**Material**:
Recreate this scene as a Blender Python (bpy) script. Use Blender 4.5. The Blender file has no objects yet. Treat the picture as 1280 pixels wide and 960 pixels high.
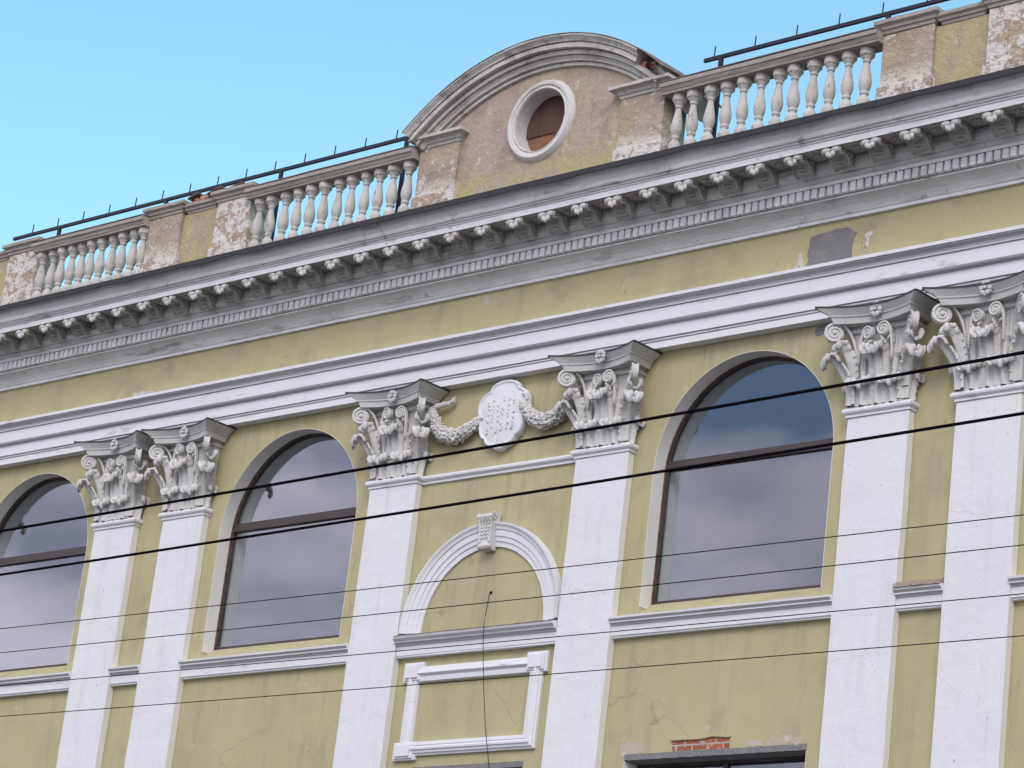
import bpy, bmesh, math, random
from mathutils import Vector, Matrix, noise
R = math.radians
PI = math.pi
rnd = random.Random(7)
scn = bpy.context.scene
col = scn.collection

# ------------------------------------------------------------------ camera
CAM = Vector((27.213, -28.0, 1.65))
YAW, PITCH, ROLL, FPX = -0.770922, 0.316879, 0.120623, 3700.0
fw = Vector((math.sin(YAW)*math.cos(PITCH), math.cos(YAW)*math.cos(PITCH), math.sin(PITCH)))
r0 = Vector((math.cos(YAW), -math.sin(YAW), 0)); u0 = r0.cross(fw)
rr = math.cos(ROLL)*r0+math.sin(ROLL)*u0; uu = -math.sin(ROLL)*r0+math.cos(ROLL)*u0
cam = bpy.data.cameras.new('camera'); camo = bpy.data.objects.new('camera', cam); col.objects.link(camo)
camo.matrix_world = Matrix(((rr.x, uu.x, -fw.x, CAM.x), (rr.y, uu.y, -fw.y, CAM.y), (rr.z, uu.z, -fw.z, CAM.z), (0, 0, 0, 1)))
cam.sensor_width = 36; cam.lens = FPX/1280*36; cam.clip_end = 3000; cam.clip_start = .1
scn.camera = camo

# ------------------------------------------------------------------ light
SUN_EL, SUN_AZ = R(38), R(146)          # azimuth from +y towards +x: the sun stands behind the viewer, to the right
sd = Vector((math.sin(SUN_AZ)*math.cos(SUN_EL), math.cos(SUN_AZ)*math.cos(SUN_EL), math.sin(SUN_EL)))
sl = bpy.data.lights.new('sun', 'SUN'); sl.energy = .86; sl.angle = R(28); sl.color = (1, .92, .86)
so = bpy.data.objects.new('sun', sl); col.objects.link(so)
so.rotation_euler = sd.to_track_quat('Z', 'Y').to_euler(); so.location = (20, -20, 40)

w = bpy.data.worlds.new('World'); scn.world = w; w.use_nodes = True
nt = w.node_tree; nt.nodes.clear()
N = nt.nodes.new; L = nt.links.new
out = N('ShaderNodeOutputWorld'); bg = N('ShaderNodeBackground'); sky = N('ShaderNodeTexSky')
sky.sky_type = 'NISHITA'; sky.sun_disc = False; sky.sun_elevation = SUN_EL; sky.sun_rotation = SUN_AZ
sky.air_density = 1.25; sky.dust_density = .5; sky.ozone_density = 1.6; sky.altitude = 50
tc = N('ShaderNodeTexCoord'); sep = N('ShaderNodeSeparateXYZ'); L(tc.outputs['Generated'], sep.inputs[0])
mp = N('ShaderNodeMapping'); mp.inputs['Scale'].default_value = (1, 1, 2.2); L(tc.outputs['Generated'], mp.inputs[0])
no = N('ShaderNodeTexNoise'); no.inputs['Scale'].default_value = 3.4; no.inputs['Detail'].default_value = 7; L(mp.outputs[0], no.inputs['Vector'])
mr = N('ShaderNodeMapRange'); mr.inputs[1].default_value = .40; mr.inputs[2].default_value = .60; L(no.outputs[0], mr.inputs[0])
my = N('ShaderNodeMapRange'); my.inputs[1].default_value = .15; my.inputs[2].default_value = -.25; L(sep.outputs[1], my.inputs[0])
zn = N('ShaderNodeMath'); zn.operation = 'MULTIPLY_ADD'; L(no.outputs[0], zn.inputs[0]); zn.inputs[1].default_value = .03; L(sep.outputs[2], zn.inputs[2])
lo = N('ShaderNodeMapRange'); lo.inputs[1].default_value = .318; lo.inputs[2].default_value = .306; L(zn.outputs[0], lo.inputs[0])
hi = N('ShaderNodeMapRange'); hi.inputs[1].default_value = .34; hi.inputs[2].default_value = .44; L(sep.outputs[2], hi.inputs[0])
hm = N('ShaderNodeMath'); hm.operation = 'MULTIPLY'; L(hi.outputs[0], hm.inputs[0]); L(mr.outputs[0], hm.inputs[1])
mxx = N('ShaderNodeMath'); mxx.operation = 'MAXIMUM'; L(lo.outputs[0], mxx.inputs[0]); L(hm.outputs[0], mxx.inputs[1])
mu = N('ShaderNodeMath'); mu.operation = 'MULTIPLY'; L(mxx.outputs[0], mu.inputs[0]); L(my.outputs[0], mu.inputs[1])
no2 = N('ShaderNodeTexNoise'); no2.inputs['Scale'].default_value = 11; no2.inputs['Detail'].default_value = 6; L(mp.outputs[0], no2.inputs['Vector'])
cr = N('ShaderNodeMix'); cr.data_type = 'RGBA'; m2 = N('ShaderNodeMapRange'); m2.inputs[1].default_value = .34; m2.inputs[2].default_value = .66; L(no2.outputs[0], m2.inputs[0]); L(m2.outputs[0], cr.inputs['Factor'])
cr.inputs['A'].default_value = (4.0, 4.2, 5.2, 1); cr.inputs['B'].default_value = (10.5, 10.0, 10.8, 1)
mx = N('ShaderNodeMix'); mx.data_type = 'RGBA'
tn = N('ShaderNodeMix'); tn.data_type = 'RGBA'; tn.blend_type = 'MULTIPLY'; tf = N('ShaderNodeMath'); tf.operation = 'SUBTRACT'; tf.inputs[0].default_value = 1; L(my.outputs[0], tf.inputs[1]); L(tf.outputs[0], tn.inputs['Factor']); tn.inputs['B'].default_value = (.96, 1.22, 1.12, 1); L(sky.outputs[0], tn.inputs['A'])
L(mu.outputs[0], mx.inputs['Factor']); L(tn.outputs['Result'], mx.inputs['A']); L(cr.outputs['Result'], mx.inputs['B'])
L(mx.outputs['Result'], bg.inputs[0]); bg.inputs[1].default_value = .11; L(bg.outputs[0], out.inputs[0])

scn.view_settings.view_transform = 'Standard'; scn.view_settings.look = 'None'
scn.view_settings.exposure = 0.88; scn.view_settings.gamma = 1; scn.view_settings.use_curve_mapping = False
scn.cycles.max_bounces = 8; scn.cycles.use_denoising = True

# ------------------------------------------------------------------ materials
def mat(name, base, layers=(), rough=.85, bumps=(), spec=.3, metallic=0, crack=None):
    """layers: (colour, (sx,sy,sz), lo, hi, strength[, (z0,z1)]) - noise patches in world space."""
    m = bpy.data.materials.new(name); m.use_nodes = True
    t = m.node_tree; n = t.nodes; l = t.links
    b = n['Principled BSDF']; b.inputs['Roughness'].default_value = rough
    b.inputs['Specular IOR Level'].default_value = spec; b.inputs['Metallic'].default_value = metallic
    g = n.new('ShaderNodeNewGeometry')
    cur = n.new('ShaderNodeRGB'); cur.outputs[0].default_value = (*base, 1); cur = cur.outputs[0]
    sx = None
    for i, ly in enumerate(layers):
        c, sc, lo, hi, st = ly[:5]
        mp = n.new('ShaderNodeMapping'); mp.inputs['Scale'].default_value = sc; mp.inputs['Location'].default_value = (i*7.3, i*3.1, i*5.7)
        l.new(g.outputs['Position'], mp.inputs[0])
        tx = n.new('ShaderNodeTexNoise'); tx.inputs['Scale'].default_value = 1; tx.inputs['Detail'].default_value = 7; tx.inputs['Roughness'].default_value = .62
        l.new(mp.outputs[0], tx.inputs['Vector'])
        r = n.new('ShaderNodeMapRange'); r.inputs[1].default_value = lo; r.inputs[2].default_value = hi; r.inputs[4].default_value = st
        l.new(tx.outputs[0], r.inputs[0]); f = r.outputs[0]
        if len(ly) > 5:
            if sx is None:
                sx = n.new('ShaderNodeSeparateXYZ'); l.new(g.outputs['Position'], sx.inputs[0])
            zr = n.new('ShaderNodeMapRange'); zr.inputs[1].default_value = ly[5][0]; zr.inputs[2].default_value = ly[5][1]
            l.new(sx.outputs[2], zr.inputs[0])
            a = n.new('ShaderNodeMath'); a.operation = 'MULTIPLY'; l.new(f, a.inputs[0]); l.new(zr.outputs[0], a.inputs[1]); f = a.outputs[0]
        mx = n.new('ShaderNodeMix'); mx.data_type = 'RGBA'; l.new(f, mx.inputs['Factor']); l.new(cur, mx.inputs['A']); mx.inputs['B'].default_value = (*c, 1)
        cur = mx.outputs['Result']
    if crack:
        c, sc, wd, st = crack
        d = n.new('ShaderNodeTexNoise'); d.inputs['Scale'].default_value = 2.2; d.inputs['Detail'].default_value = 6; l.new(g.outputs['Position'], d.inputs['Vector'])
        a = n.new('ShaderNodeMix'); a.data_type = 'VECTOR'; a.inputs['Factor'].default_value = .28; l.new(g.outputs['Position'], a.inputs['A']); l.new(d.outputs['Color'], a.inputs['B'])
        v = n.new('ShaderNodeTexVoronoi'); v.feature = 'DISTANCE_TO_EDGE'; v.inputs['Scale'].default_value = sc; l.new(a.outputs['Result'], v.inputs['Vector'])
        r = n.new('ShaderNodeMapRange'); r.inputs[1].default_value = wd; r.inputs[2].default_value = 0; r.inputs[4].default_value = st; l.new(v.outputs['Distance'], r.inputs[0])
        k = n.new('ShaderNodeTexNoise'); k.inputs['Scale'].default_value = .9; k.inputs['Detail'].default_value = 3; l.new(g.outputs['Position'], k.inputs['Vector'])
        kr = n.new('ShaderNodeMapRange'); kr.inputs[1].default_value = .50; kr.inputs[2].default_value = .60; l.new(k.outputs[0], kr.inputs[0])
        q = n.new('ShaderNodeMath'); q.operation = 'MULTIPLY'; l.new(r.outputs[0], q.inputs[0]); l.new(kr.outputs[0], q.inputs[1])
        mx = n.new('ShaderNodeMix'); mx.data_type = 'RGBA'; l.new(q.outputs[0], mx.inputs['Factor']); l.new(cur, mx.inputs['A']); mx.inputs['B'].default_value = (*c, 1)
        cur = mx.outputs['Result']
    l.new(cur, b.inputs['Base Color'])
    prev = None
    for sc, dist in bumps:
        tx = n.new('ShaderNodeTexNoise'); tx.inputs['Scale'].default_value = sc; tx.inputs['Detail'].default_value = 6
        l.new(g.outputs['Position'], tx.inputs['Vector'])
        bp = n.new('ShaderNodeBump'); bp.inputs['Distance'].default_value = dist; bp.inputs['Strength'].default_value = 1
        l.new(tx.outputs[0], bp.inputs['Height'])
        if prev: l.new(prev.outputs[0], bp.inputs['Normal'])
        prev = bp
    if prev: l.new(prev.outputs[0], b.inputs['Normal'])
    return m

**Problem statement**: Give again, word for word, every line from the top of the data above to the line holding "col = scn.collection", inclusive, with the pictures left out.

**Answer in full**:
Recreate this scene as a Blender Python (bpy) script. Use Blender 4.5. The Blender file has no objects yet. Treat the picture as 1280 pixels wide and 960 pixels high.
import bpy, bmesh, math, random
from mathutils import Vector, Matrix, noise
R = math.radians
PI = math.pi
rnd = random.Random(7)
scn = bpy.context.scene
col = scn.collection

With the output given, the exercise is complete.